After Maiya’s reading, they talk about Ai’s background and her remarkable voice as a poet. Born Florence Anthony in 1947 in Texas, she later chose the name Ai, meaning “love” in Japanese. With ancestry that included Japanese, Native American, Black, and Irish roots, she wrote with honesty about identity and humanity. Her major works include Cruelty, Sin, and Vice, which won the National Book Award in 1999.

Joe and Maiya describe how the poem begins at 5 in the morning. The city is silent, the sidewalks empty, and the speaker walks down Fifth Avenue until meeting a homeless saxophonist. This brief encounter becomes a moment of shared stillness and warmth in a cold and lonely setting. Through music, two people who might never meet again find a kind of wordless understanding.

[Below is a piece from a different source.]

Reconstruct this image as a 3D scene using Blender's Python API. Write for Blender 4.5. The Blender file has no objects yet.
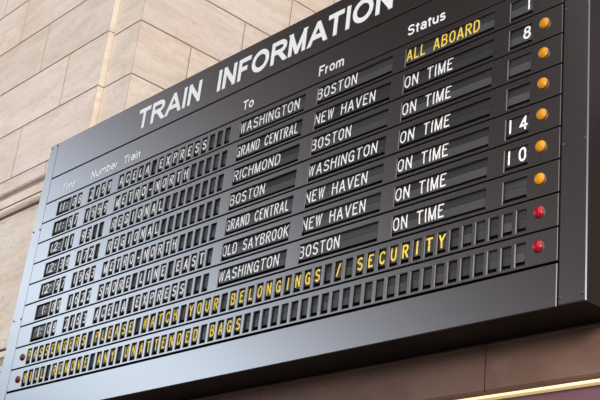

They also reflect on Ai’s portrayal of New York as fragile and human rather than grand or glamorous. Snow is described as brittle, the city compared to an old man with a white beard, and the towering Empire State Building becomes a quiet backdrop instead of a symbol of power. The hosts consider how Ai turns the city into a space of reflection, where loneliness and beauty coexist.

The saxophone itself becomes a powerful image. It represents art, memory, and survival. The man plays not for money but because the music itself gives life meaning. Jazz, deeply tied to African American history, becomes a language of resilience. For the speaker, listening to that sound brings freedom and breath, a way to feel alive again.

Maiya and Joe look closely at the closing image: “each note, a black flower opening into the unforgiving new day.” The flower becomes a sign of hope pushing through the cold, a moment of grace that refuses despair. When the speaker imagines rising like a bird and then falling back to the ground, Ai shows the balance between freedom and reality, dream and endurance.

The episode ends with reflection on how Ai reclaims the city as belonging to those often unseen. Her poem listens to what happens in the quiet, reminding us that art can give voice to those who seem forgotten.